STATED PROBLEM:
Return all lines where the word "Python" can be found.

Scene script records:
— Begin —

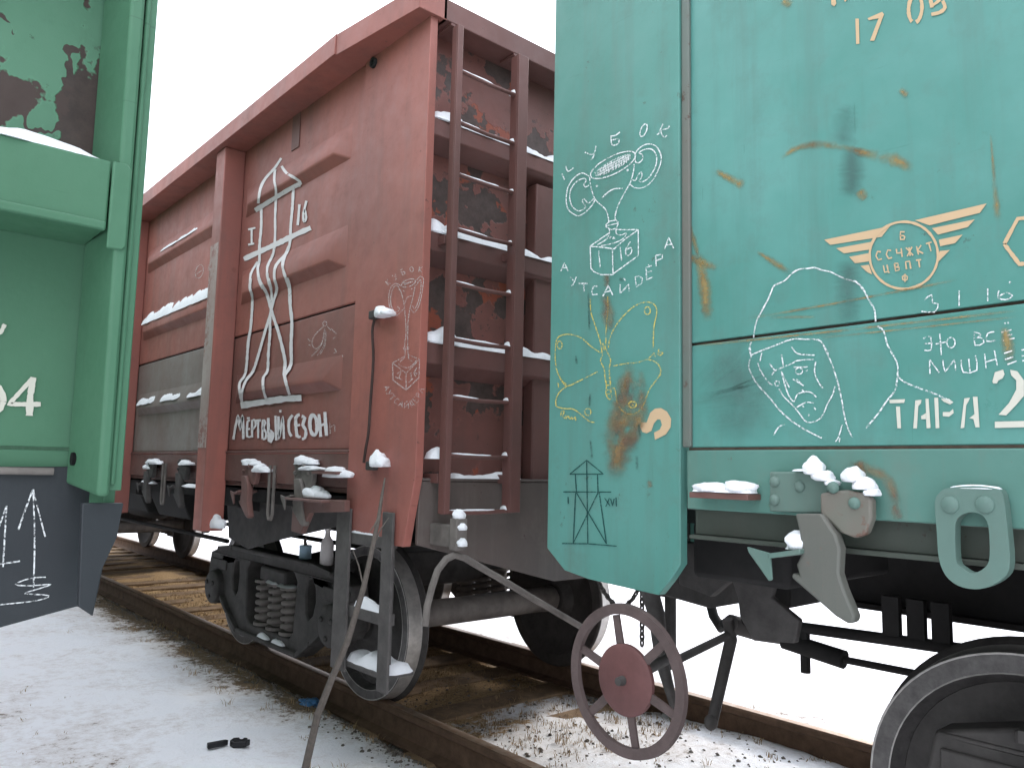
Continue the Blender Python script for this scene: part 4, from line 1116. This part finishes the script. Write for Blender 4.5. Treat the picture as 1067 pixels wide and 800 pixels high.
for pts in ([(440,0),(455,100),(450,160),(480,210),(498,180),(490,120),(480,0)], [(450,60),(485,55)], [(450,90),(488,90)], [(455,130),(490,128)], [(455,165),(490,160)], [(910,0),(870,50),(810,130),(770,240),(720,310),(650,333),(590,305),(550,250),(535,180),(525,120),(500,115)], [(190,70),(170,85),(120,95),(85,60),(55,0)], [(130,95),(70,140),(40,190),(32,240),(45,270),(110,285),(180,290),(250,340),(310,390),(355,400)],
    [(75,350),(80,310),(105,310),(90,345),(110,365),(118,340)], [(120,370),(135,345),(148,372)], [(155,375),(165,355),(175,375)], [(180,375),(195,355),(200,385)], [(45,85),(52,75),(56,110)], [(672,250),(680,258)]): D.stroke(D_, pts, 1.1)
D.ell(C_, (797,190), 24, 32, 0, 1.1); D.ell(C_, (65,475), 20, 32, 0, 1.1); D.ell(D_, (300,312), 26, 28, 0, 1.1); D.ell(D_, (672,252), 32, 26, 0, 1.3)
D.build('chalk_butterfly', M['chalk_yel'], teal, 'yellow chalk butterfly')
D = Draw(put_tp)
D.fill(D_, [(745,400),(790,400),(805,360),(820,320),(860,285),(910,280),(960,310),(995,370),(990,440),(950,500),(860,545),(852,485),(900,460),(918,420),(905,375),(880,375),(850,410),(830,470),(790,490),(755,480),(738,440)])
D.build('stencil_curl', M['tan'], teal)
D = Draw(put_tp)
for pts in ([(150,190),(290,75),(430,190),(150,190)], [(290,75),(300,770)], [(195,190),(205,340)], [(380,190),(385,340)], [(95,338),(495,340)], [(198,345),(178,760)], [(395,345),(455,770)], [(205,345),(455,770)], [(385,345),(178,765)], [(85,768),(300,770),(540,790)], [(135,380),(137,438)], [(440,390),(485,455)], [(480,390),(450,460)], [(490,395),(505,455),(520,395)], [(535,385),(538,460)]): D.stroke(Ee, pts, 1.1, 0)
D.build('marker_tower', M['marker'], teal, 'small dark line drawing of a watchtower between I and XVI')
D = Draw(put_ts)
F_, G_, I_c, H_, J_ = (770,270,8), (770,360,8), (890,290,4.706), (850,205,5.616), (850,0,4.917)
for pts in ([(120,655),(140,540),(180,450),(240,340),(270,270),(295,220),(380,180),(440,120),(500,85),(560,80),(630,72),(690,92),(760,105),(830,140),(900,170),(970,190),(1010,225),(1040,270)], [(105,690),(85,740),(100,800)], [(100,800),(180,765),(300,720),(440,668),(560,668),(660,672),(700,710),(745,790)]): D.stroke(F_, pts, 1.5)
for pts in ([(90,0),(100,90),(80,160),(100,230),(160,330),(260,440),(350,550),(450,635),(560,705),(690,770)], [(700,-10),(760,120),(810,260),(850,420),(880,590),(905,680),(945,765)]): D.stroke(G_, pts, 1.5)
for pts in ([(190,60),(175,130)], [(155,140),(180,210),(250,310),(290,330)], [(335,360),(370,420),(440,490),(500,560),(570,640),(680,605),(740,480),(780,410),(800,340)], [(350,210),(420,350)], [(355,230),(400,380),(430,440),(460,465),(485,410),(540,385),(600,390),(645,430)], [(275,245),(310,205),(440,150),(490,125),(620,115)], [(355,75),(370,170)], [(440,10),(490,68),(630,80)], [(455,180),(575,178)], [(255,150),(300,210)], [(640,135),(630,220),(660,300),(700,355)], [(450,280),(540,335)], [(480,280),(520,320)], [(480,515),(560,472),(622,480)], [(525,368),(548,392)], [(530,500),(540,515)], [(620,505),(640,535)], [(585,570),(580,588)], [(288,748),(330,680),(382,655)], [(860,660),(830,760),(805,800)], [(840,770),(835,805)], [(560,215),(570,200)]): D.stroke(G_, pts, 1.3)
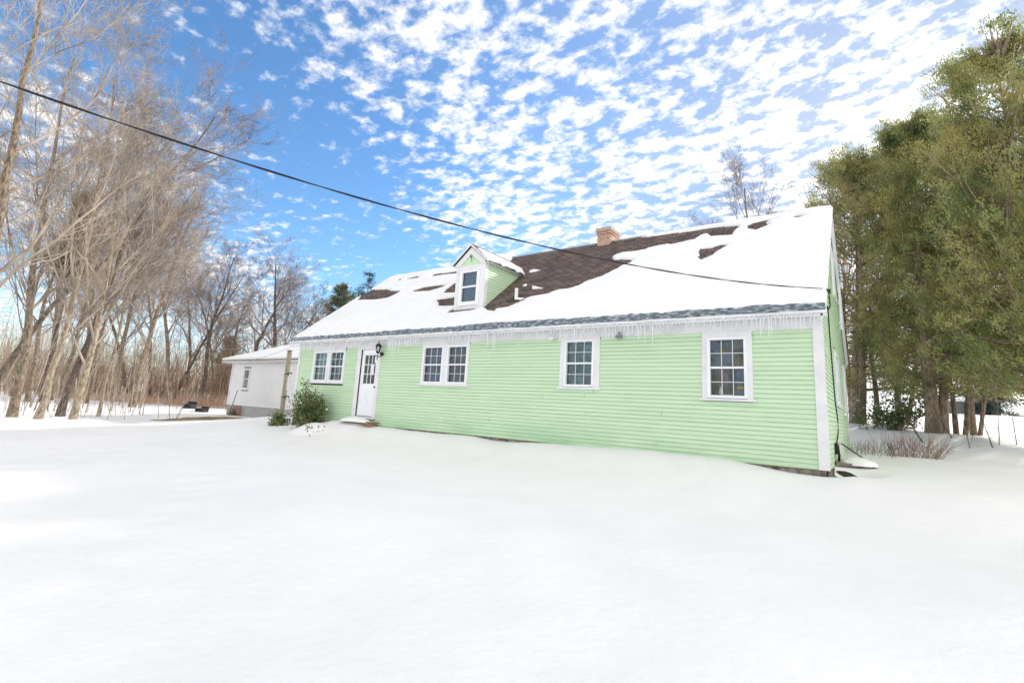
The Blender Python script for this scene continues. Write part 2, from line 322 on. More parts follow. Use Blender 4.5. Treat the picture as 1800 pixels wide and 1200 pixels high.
# ------------------------------------------------------------------ ground
GP = [(0.7,-10.3,-.88),(-3,-9,-.80),(4,-8,-.72),(-8,-9.5,-.80),(-14,-8,-.80),(-4,-5,-.50),(-9,-5,-.55),(-14,-4.5,-.62),(-18,-3,-.62),(1.5,-4,-.45),(4,-3,-.28),
 (-18.5,1,.0),(-17.3,-1.0,-.30),(-22,1.5,-.52),(-24,3,-.40),(-28,3,-.42),(-31,3,-.5),(-27,1,-.80),(-25,-4,-.85),(-30,-4,-.88),(-20,-8,-.8),(-34,3,-.75),(-38,6,-.50),(-44,8,-.55),(-33,-1,-.85),(-57,16,-.6),(-68,15,-.75),
 (-60,-20,-1.0),(-100,30,-.6),(-30,-25,-1),(0,-30,-1),(30,-30,-.8),(60,0,1),(0.4,4,-.02),(1.2,1.5,.0),(1,8.5,.15),(2.5,5,.12),(1.4,6.7,.12),(4,3,.15),(0.3,13.3,1.0),(0.8,14.9,1.05),(2.1,10.9,.82),(3,12.8,.72),(3.6,7.6,.55),(6,6,.5),
 (8,10,.7),(2,20,1.7),(6,38,2.2),(15,25,1.6),(25,45,5),(5,70,7.5),(-15,80,6),(-30,40,1.0),(-15,20,.4),(-25,15,-.2),(60,60,8),(40,15,2),(0,150,14),(-80,120,2),(100,100,12)]
GPa = np.array(GP, float)
WALLX = [-17,-15.97,-14.6,-13.4,-12.2,-11.8,-10.9,-10.2,-9.3,-7.8,-7.27,-6.56,-5.6,-4.1,-3.0,-2.2,-1.6,-1.0,-.5,-.14,.05,.35]
WALLZ = [-.30,-.28,-.08,.067,.082,-.005,-.02,-.051,-.034,-.031,-.073,-.07,-.015,.023,.055,.042,.02,-.04,-.096,-.112,-.10,-.04]
def ground(x, y, detail=True):
    x = np.atleast_1d(np.asarray(x, float)); y = np.atleast_1d(np.asarray(y, float))
    sc = 3.0+0.05*np.hypot(x, y)
    d2 = (x[:,None]-GPa[:,0])**2+(y[:,None]-GPa[:,1])**2+(.35*sc[:,None])**2
    w = 1/d2**1.6; z = (w*GPa[:,2]).sum(1)/w.sum(1)
    inx = np.clip(np.minimum(x+17.2, .9-x)/.6, 0, 1)
    dy = np.where(y > -.05, 0, -.05-y)
    wz = np.interp(x, WALLX, WALLZ)
    ww = np.exp(-(dy/.9)**2)*inx*(y < 1)
    z = z*(1-ww)+wz*ww
    # melted hollow by the corner of the foundation
    z -= .30*np.exp(-((x-.35)/.28)**2-((y-.75)/.45)**2)
    # footprints-soft dimples and drifts
    if detail:
        z += .10*(fbm(x*.33+9, y*.33, 5, 3)-.45)*np.clip((np.hypot(x-.7, y+10.3))/9, .25, 1)*(1-ww)
        z += .035*(fbm(x*1.3, y*1.3, 8, 4)-.45)
        for (fx, fy) in FOOT: z -= .022*np.exp(-((x-fx)**2+(y-fy)**2)/.03)
    return z
FOOT = [(-4.1+.1*math.sin(i*2.1)-i*.52, -9.1+i*.36+.14*(i % 2)) for i in range(12)]
def G(x, y): return float(ground(x, y)[0])
def make_ground():
    def axis(lo, hi, fine_lo, fine_hi, step):
        a = list(np.arange(fine_lo, fine_hi, step)); s = step; p = fine_hi
        while p < hi: a.append(p); s *= 1.12; p += s
        s = step; p = fine_lo-step
        while p > lo: a.insert(0, p); s *= 1.12; p -= s
        return np.array(a)
    X = axis(-900, 900, -20, 5.5, .11); Y = axis(-500, 1200, -10.5, 2.2, .09)
    xx, yy = np.meshgrid(X, Y); z = ground(xx.ravel(), yy.ravel()).reshape(xx.shape)
    nx, ny = len(X), len(Y); idx = np.arange(nx*ny).reshape(ny, nx)
    F = np.stack([idx[:-1,:-1], idx[:-1,1:], idx[1:,1:], idx[1:,:-1]], -1).reshape(-1, 4)
    # leave the house interior open
    cx = (xx[:-1,:-1]+xx[1:,1:]).ravel()/2; cy = (yy[:-1,:-1]+yy[1:,1:]).ravel()/2
    F = F[~((cx > -16.2) & (cx < -.15) & (cy > .15) & (cy < 7.9))]
    o = np_mesh('snow_ground', np.stack([xx.ravel(), yy.ravel(), z.ravel()], 1), F, MT['snow'], smooth=True)
    tag(o, kind='structure')
make_ground()

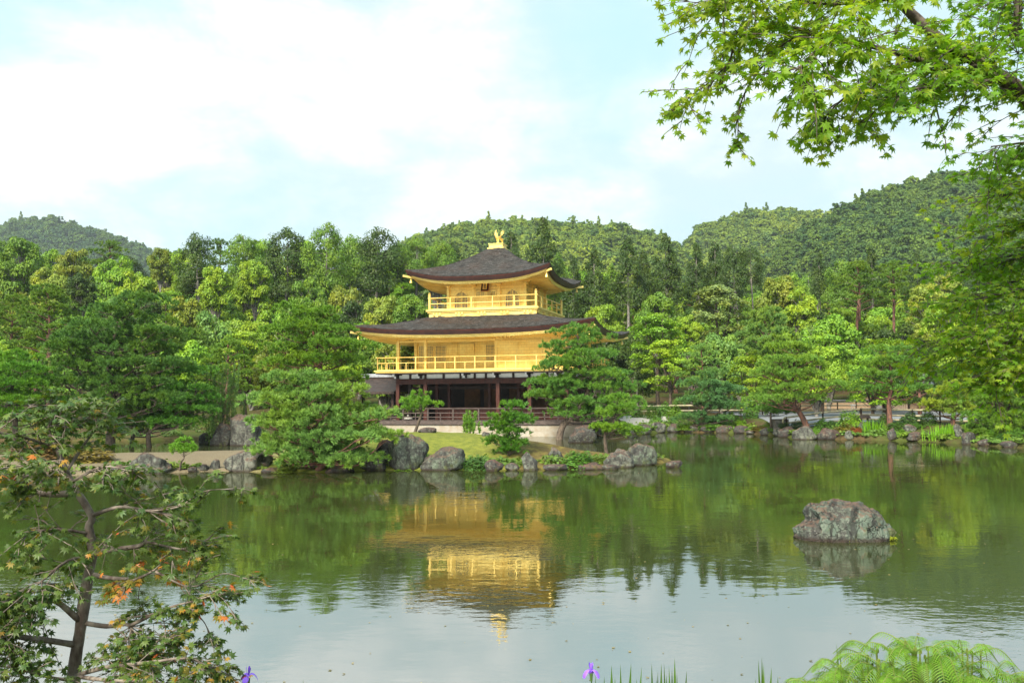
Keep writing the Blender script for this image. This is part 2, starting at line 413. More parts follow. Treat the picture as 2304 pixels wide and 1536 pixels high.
M_SAND = simple('pale_sand', (.34, .32, .28), .95, var=.12, scale=20)
patch('gravel_path', [(17.2, 55.4), (22.5, 53.0), (30, 51), (40, 54), (40, 80), (18, 81), (17.2, 66)], M_GRAVEL)
patch('sand_path', [(8.9, 60.6), (9.9, 60.9), (10.6, 62.6), (12.2, 68), (11.0, 70), (8.5, 69), (7.6, 63)], M_SAND, .05, .35)

# ------------------------------------------------------------------ wooded hills
def hill(name, lab, ridge, d, depth, n, tsize, color, seed, hue):
    """ridge: (px, py) of the skyline; the hill is a real ridge at depth d with a front and a back slope"""
    r = np.random.default_rng(seed)
    R = np.array([P(a, b, d) for a, b in ridge]); R[:, 2] -= tsize*1.25
    x0, x1 = R[:, 0].min(), R[:, 0].max()
    def hz(x, y):
        zr = np.interp(x, R[:, 0], R[:, 2], left=0, right=R[-1, 2])
        zr = zr*sstep((x-x0)/(depth*.25)+.0)
        s = np.clip(1-np.abs(y-d)/depth, 0, 1)
        roll = 1+.10*np.sin(x*.035+y*.02+seed)*np.clip((d-y)/depth*3, 0, 1)
        return zr*(s**.9)*roll-2
    X = np.linspace(x0, x1, 90); Y = np.linspace(d-depth, d+depth*.5, 60)
    sheet(name, X, Y, hz, M_HILLSOIL)
    px = r.uniform(x0, x1, n*3); py = d-depth*.92*r.uniform(0, 1, n*3)**1.25+depth*.05
    pz = hz(px, py)
    qx = 1152+FPX*px/py; qy = proj(np.stack([px, py, pz], -1)) if False else None
    k = (pz > 4) & (qx > -80) & (qx < 2400); px, py, pz = px[k][:n], py[k][:n], pz[k][:n]
    N = len(px); S = tsize*np.clip(np.exp(r.normal(-.06, .32, N)), .5, 1.45)
    me = bpy.data.meshes.new('hill_forest'); me.vertices.add(N); me.vertices.foreach_set('co', np.stack([px, py, pz-.3], -1).astype(np.float32).ravel())
    kind = r.choice([0, 1, 2, 3], N, p=[.40, .36, .10, .14])
    for nm_, typ, val in (('tone', 'FLOAT', np.clip(r.normal(.45, .32, N), 0, 1)), ('kind', 'INT', kind), ('spin', 'FLOAT', r.uniform(0, 6.28, N))):
        me.attributes.new(nm_, typ, 'POINT').data.foreach_set('value', val.astype(np.int32 if typ == 'INT' else np.float32))
    me.attributes.new('size', 'FLOAT_VECTOR', 'POINT').data.foreach_set('vector', np.stack([S, S, S*r.uniform(.8, 1.2, N)], -1).astype(np.float32).ravel())
    o = bpy.data.objects.new('hill_forest', me); COL.objects.link(o); o.color = (*color, 1); tag(o, lab, 'forest', kind='stuff')
    o.modifiers.new('scatter', 'NODES').node_group = hill_scatter(color)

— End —

OUTPUT:
Continue the Blender Python script for this scene: part 4, from line 1116. This part finishes the script. Write for Blender 4.5. Treat the picture as 1067 pixels wide and 800 pixels high.
The Blender Python script for this scene continues. Write part 2, from line 322 on. More parts follow. Use Blender 4.5. Treat the picture as 1800 pixels wide and 1200 pixels high.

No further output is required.